## Exercise aim
Quote all lines below exactly. Images stay out.

## Scripts that build scenes
-.-.-

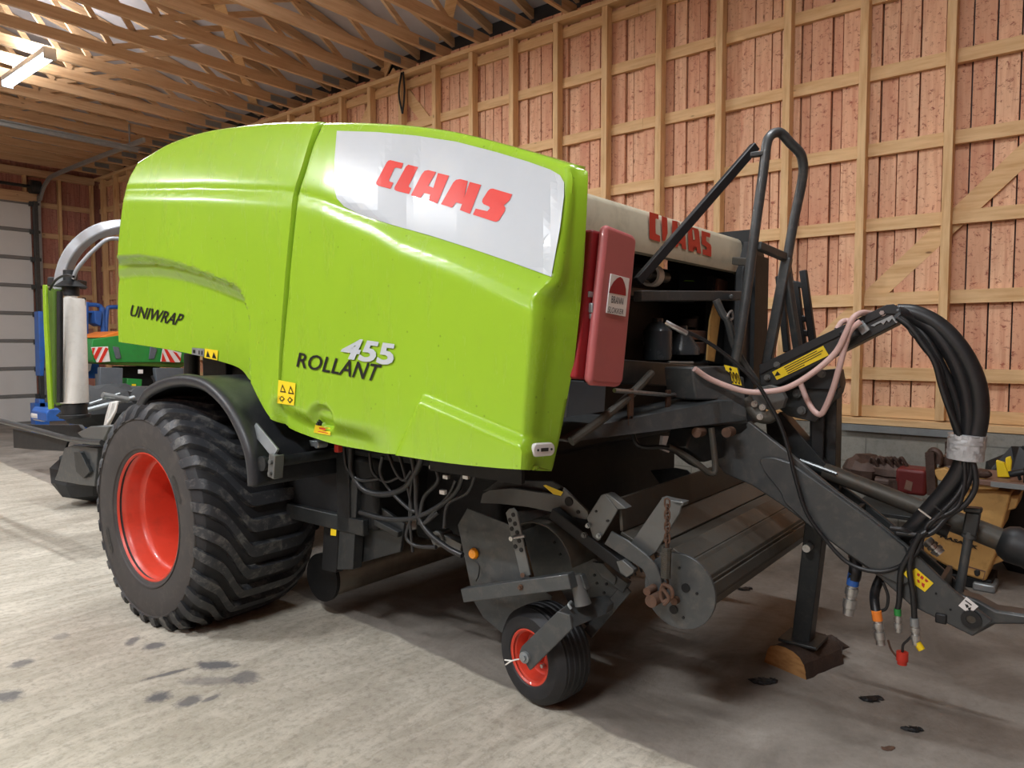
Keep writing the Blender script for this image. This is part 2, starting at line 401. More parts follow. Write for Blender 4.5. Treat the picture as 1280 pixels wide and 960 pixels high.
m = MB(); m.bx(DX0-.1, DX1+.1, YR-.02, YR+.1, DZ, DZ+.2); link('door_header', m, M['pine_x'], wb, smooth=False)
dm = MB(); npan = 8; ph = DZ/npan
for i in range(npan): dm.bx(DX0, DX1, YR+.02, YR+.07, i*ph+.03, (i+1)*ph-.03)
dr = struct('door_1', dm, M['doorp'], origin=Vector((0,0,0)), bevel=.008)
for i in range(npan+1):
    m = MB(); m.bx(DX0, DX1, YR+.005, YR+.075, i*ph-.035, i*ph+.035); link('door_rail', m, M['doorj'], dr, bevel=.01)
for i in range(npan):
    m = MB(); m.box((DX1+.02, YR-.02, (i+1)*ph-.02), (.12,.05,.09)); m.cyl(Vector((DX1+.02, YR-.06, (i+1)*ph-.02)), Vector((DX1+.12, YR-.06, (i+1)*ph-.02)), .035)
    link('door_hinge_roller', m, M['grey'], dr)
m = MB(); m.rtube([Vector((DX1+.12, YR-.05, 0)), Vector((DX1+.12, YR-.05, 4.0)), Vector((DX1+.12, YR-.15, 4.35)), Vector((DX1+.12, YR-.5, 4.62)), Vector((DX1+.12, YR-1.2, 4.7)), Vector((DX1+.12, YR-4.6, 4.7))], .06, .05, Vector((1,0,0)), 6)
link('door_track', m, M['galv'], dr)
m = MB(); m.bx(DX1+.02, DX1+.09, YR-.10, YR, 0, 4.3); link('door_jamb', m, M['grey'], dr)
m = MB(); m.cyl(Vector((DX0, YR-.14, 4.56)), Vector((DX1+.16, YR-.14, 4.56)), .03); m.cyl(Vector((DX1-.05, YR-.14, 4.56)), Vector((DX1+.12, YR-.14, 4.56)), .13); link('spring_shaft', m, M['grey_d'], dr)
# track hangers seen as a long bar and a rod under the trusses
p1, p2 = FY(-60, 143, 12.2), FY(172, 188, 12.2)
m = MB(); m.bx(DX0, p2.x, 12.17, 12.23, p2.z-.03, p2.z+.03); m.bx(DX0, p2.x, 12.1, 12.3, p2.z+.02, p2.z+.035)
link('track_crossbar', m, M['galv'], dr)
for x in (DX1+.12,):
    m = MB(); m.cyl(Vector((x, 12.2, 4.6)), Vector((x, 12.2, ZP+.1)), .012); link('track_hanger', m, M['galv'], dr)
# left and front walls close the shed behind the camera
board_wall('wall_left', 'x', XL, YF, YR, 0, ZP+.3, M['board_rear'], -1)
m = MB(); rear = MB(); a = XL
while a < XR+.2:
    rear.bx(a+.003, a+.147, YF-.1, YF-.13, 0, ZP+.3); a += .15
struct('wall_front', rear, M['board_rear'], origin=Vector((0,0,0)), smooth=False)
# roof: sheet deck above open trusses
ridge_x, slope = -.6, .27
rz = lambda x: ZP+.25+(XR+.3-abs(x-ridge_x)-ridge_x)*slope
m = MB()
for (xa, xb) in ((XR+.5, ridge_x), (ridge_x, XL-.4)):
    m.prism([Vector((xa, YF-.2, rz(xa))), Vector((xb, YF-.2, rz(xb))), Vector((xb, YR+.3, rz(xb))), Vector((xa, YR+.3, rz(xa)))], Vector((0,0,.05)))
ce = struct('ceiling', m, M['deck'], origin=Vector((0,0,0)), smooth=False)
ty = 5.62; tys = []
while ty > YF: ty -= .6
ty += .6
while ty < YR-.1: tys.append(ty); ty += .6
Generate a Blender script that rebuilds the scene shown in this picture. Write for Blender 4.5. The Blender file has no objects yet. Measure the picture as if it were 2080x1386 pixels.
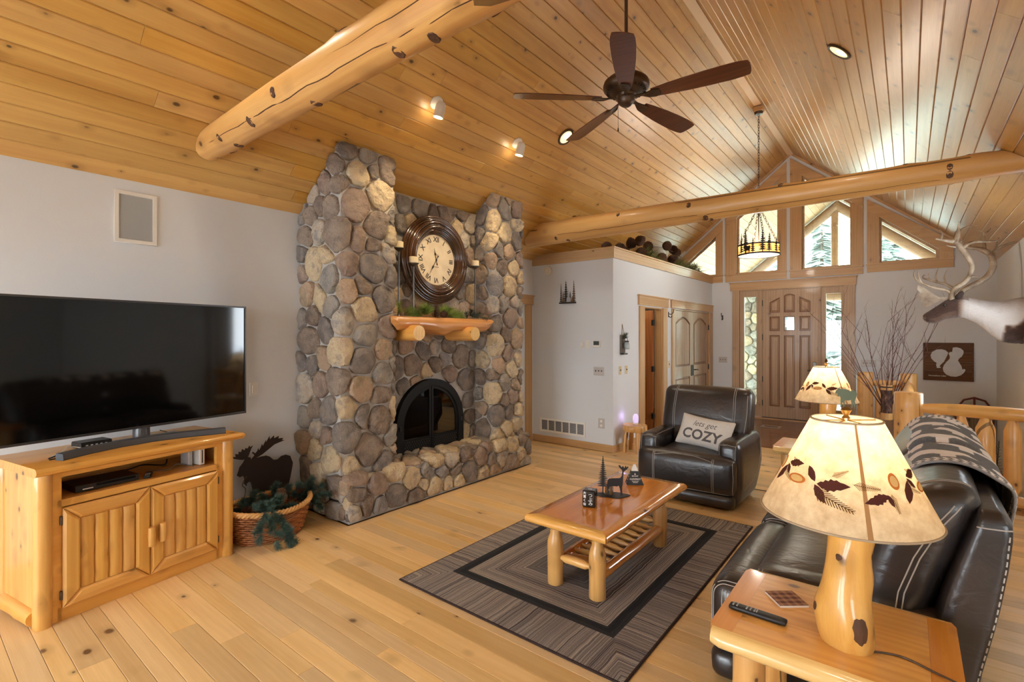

-.-.-

## Exercise result
Keep writing the Blender script for this image. This is part 2, starting at line 401. More parts follow. Write for Blender 4.5. Treat the picture as 1280 pixels wide and 960 pixels high.
m = MB(); m.bx(DX0-.1, DX1+.1, YR-.02, YR+.1, DZ, DZ+.2); link('door_header', m, M['pine_x'], wb, smooth=False)
dm = MB(); npan = 8; ph = DZ/npan
for i in range(npan): dm.bx(DX0, DX1, YR+.02, YR+.07, i*ph+.03, (i+1)*ph-.03)
dr = struct('door_1', dm, M['doorp'], origin=Vector((0,0,0)), bevel=.008)
for i in range(npan+1):
    m = MB(); m.bx(DX0, DX1, YR+.005, YR+.075, i*ph-.035, i*ph+.035); link('door_rail', m, M['doorj'], dr, bevel=.01)
for i in range(npan):
    m = MB(); m.box((DX1+.02, YR-.02, (i+1)*ph-.02), (.12,.05,.09)); m.cyl(Vector((DX1+.02, YR-.06, (i+1)*ph-.02)), Vector((DX1+.12, YR-.06, (i+1)*ph-.02)), .035)
    link('door_hinge_roller', m, M['grey'], dr)
m = MB(); m.rtube([Vector((DX1+.12, YR-.05, 0)), Vector((DX1+.12, YR-.05, 4.0)), Vector((DX1+.12, YR-.15, 4.35)), Vector((DX1+.12, YR-.5, 4.62)), Vector((DX1+.12, YR-1.2, 4.7)), Vector((DX1+.12, YR-4.6, 4.7))], .06, .05, Vector((1,0,0)), 6)
link('door_track', m, M['galv'], dr)
m = MB(); m.bx(DX1+.02, DX1+.09, YR-.10, YR, 0, 4.3); link('door_jamb', m, M['grey'], dr)
m = MB(); m.cyl(Vector((DX0, YR-.14, 4.56)), Vector((DX1+.16, YR-.14, 4.56)), .03); m.cyl(Vector((DX1-.05, YR-.14, 4.56)), Vector((DX1+.12, YR-.14, 4.56)), .13); link('spring_shaft', m, M['grey_d'], dr)
# track hangers seen as a long bar and a rod under the trusses
p1, p2 = FY(-60, 143, 12.2), FY(172, 188, 12.2)
m = MB(); m.bx(DX0, p2.x, 12.17, 12.23, p2.z-.03, p2.z+.03); m.bx(DX0, p2.x, 12.1, 12.3, p2.z+.02, p2.z+.035)
link('track_crossbar', m, M['galv'], dr)
for x in (DX1+.12,):
    m = MB(); m.cyl(Vector((x, 12.2, 4.6)), Vector((x, 12.2, ZP+.1)), .012); link('track_hanger', m, M['galv'], dr)
# left and front walls close the shed behind the camera
board_wall('wall_left', 'x', XL, YF, YR, 0, ZP+.3, M['board_rear'], -1)
m = MB(); rear = MB(); a = XL
while a < XR+.2:
    rear.bx(a+.003, a+.147, YF-.1, YF-.13, 0, ZP+.3); a += .15
struct('wall_front', rear, M['board_rear'], origin=Vector((0,0,0)), smooth=False)
# roof: sheet deck above open trusses
ridge_x, slope = -.6, .27
rz = lambda x: ZP+.25+(XR+.3-abs(x-ridge_x)-ridge_x)*slope
m = MB()
for (xa, xb) in ((XR+.5, ridge_x), (ridge_x, XL-.4)):
    m.prism([Vector((xa, YF-.2, rz(xa))), Vector((xb, YF-.2, rz(xb))), Vector((xb, YR+.3, rz(xb))), Vector((xa, YR+.3, rz(xa)))], Vector((0,0,.05)))
ce = struct('ceiling', m, M['deck'], origin=Vector((0,0,0)), smooth=False)
ty = 5.62; tys = []
while ty > YF: ty -= .6
ty += .6
while ty < YR-.1: tys.append(ty); ty += .6
Generate a Blender script that rebuilds the scene shown in this picture. Write for Blender 4.5. The Blender file has no objects yet. Measure the picture as if it were 2080x1386 pixels.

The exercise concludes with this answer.